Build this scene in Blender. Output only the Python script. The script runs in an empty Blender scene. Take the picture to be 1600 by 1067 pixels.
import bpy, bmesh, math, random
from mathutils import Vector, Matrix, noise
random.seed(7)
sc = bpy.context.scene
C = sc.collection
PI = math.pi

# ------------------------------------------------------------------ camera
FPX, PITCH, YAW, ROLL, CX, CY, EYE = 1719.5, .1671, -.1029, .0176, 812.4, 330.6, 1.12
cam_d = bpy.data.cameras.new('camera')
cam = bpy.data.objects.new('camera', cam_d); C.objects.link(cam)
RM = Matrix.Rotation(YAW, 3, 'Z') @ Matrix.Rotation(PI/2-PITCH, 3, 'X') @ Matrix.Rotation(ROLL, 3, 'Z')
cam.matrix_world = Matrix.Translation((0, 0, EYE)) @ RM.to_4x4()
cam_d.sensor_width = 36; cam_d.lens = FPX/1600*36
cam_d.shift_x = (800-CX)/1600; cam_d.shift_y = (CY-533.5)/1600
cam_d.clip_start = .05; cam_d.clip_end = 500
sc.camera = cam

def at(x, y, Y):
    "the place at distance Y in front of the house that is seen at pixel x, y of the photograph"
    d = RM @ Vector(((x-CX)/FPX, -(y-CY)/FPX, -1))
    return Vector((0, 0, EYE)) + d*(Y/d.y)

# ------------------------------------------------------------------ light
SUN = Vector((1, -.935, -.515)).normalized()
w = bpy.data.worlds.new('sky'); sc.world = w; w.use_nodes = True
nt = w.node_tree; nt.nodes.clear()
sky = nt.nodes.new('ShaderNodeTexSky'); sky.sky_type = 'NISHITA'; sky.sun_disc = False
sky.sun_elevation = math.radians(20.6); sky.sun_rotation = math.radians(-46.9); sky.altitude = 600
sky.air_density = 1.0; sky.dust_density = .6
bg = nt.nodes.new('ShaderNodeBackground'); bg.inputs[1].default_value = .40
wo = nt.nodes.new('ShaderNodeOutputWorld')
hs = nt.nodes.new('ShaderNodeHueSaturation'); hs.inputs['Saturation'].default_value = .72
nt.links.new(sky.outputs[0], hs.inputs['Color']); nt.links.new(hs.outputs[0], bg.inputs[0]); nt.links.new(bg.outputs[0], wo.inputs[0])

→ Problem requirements
Write out the data exactly as it stands.

→ Result
Build this scene in Blender. Output only the Python script. The script runs in an empty Blender scene. Take the picture to be 1600 by 1067 pixels.
import bpy, bmesh, math, random
from mathutils import Vector, Matrix, noise
random.seed(7)
sc = bpy.context.scene
C = sc.collection
PI = math.pi

# ------------------------------------------------------------------ camera
FPX, PITCH, YAW, ROLL, CX, CY, EYE = 1719.5, .1671, -.1029, .0176, 812.4, 330.6, 1.12
cam_d = bpy.data.cameras.new('camera')
cam = bpy.data.objects.new('camera', cam_d); C.objects.link(cam)
RM = Matrix.Rotation(YAW, 3, 'Z') @ Matrix.Rotation(PI/2-PITCH, 3, 'X') @ Matrix.Rotation(ROLL, 3, 'Z')
cam.matrix_world = Matrix.Translation((0, 0, EYE)) @ RM.to_4x4()
cam_d.sensor_width = 36; cam_d.lens = FPX/1600*36
cam_d.shift_x = (800-CX)/1600; cam_d.shift_y = (CY-533.5)/1600
cam_d.clip_start = .05; cam_d.clip_end = 500
sc.camera = cam

def at(x, y, Y):
    "the place at distance Y in front of the house that is seen at pixel x, y of the photograph"
    d = RM @ Vector(((x-CX)/FPX, -(y-CY)/FPX, -1))
    return Vector((0, 0, EYE)) + d*(Y/d.y)

# ------------------------------------------------------------------ light
SUN = Vector((1, -.935, -.515)).normalized()
w = bpy.data.worlds.new('sky'); sc.world = w; w.use_nodes = True
nt = w.node_tree; nt.nodes.clear()
sky = nt.nodes.new('ShaderNodeTexSky'); sky.sky_type = 'NISHITA'; sky.sun_disc = False
sky.sun_elevation = math.radians(20.6); sky.sun_rotation = math.radians(-46.9); sky.altitude = 600
sky.air_density = 1.0; sky.dust_density = .6
bg = nt.nodes.new('ShaderNodeBackground'); bg.inputs[1].default_value = .40
wo = nt.nodes.new('ShaderNodeOutputWorld')
hs = nt.nodes.new('ShaderNodeHueSaturation'); hs.inputs['Saturation'].default_value = .72
nt.links.new(sky.outputs[0], hs.inputs['Color']); nt.links.new(hs.outputs[0], bg.inputs[0]); nt.links.new(bg.outputs[0], wo.inputs[0])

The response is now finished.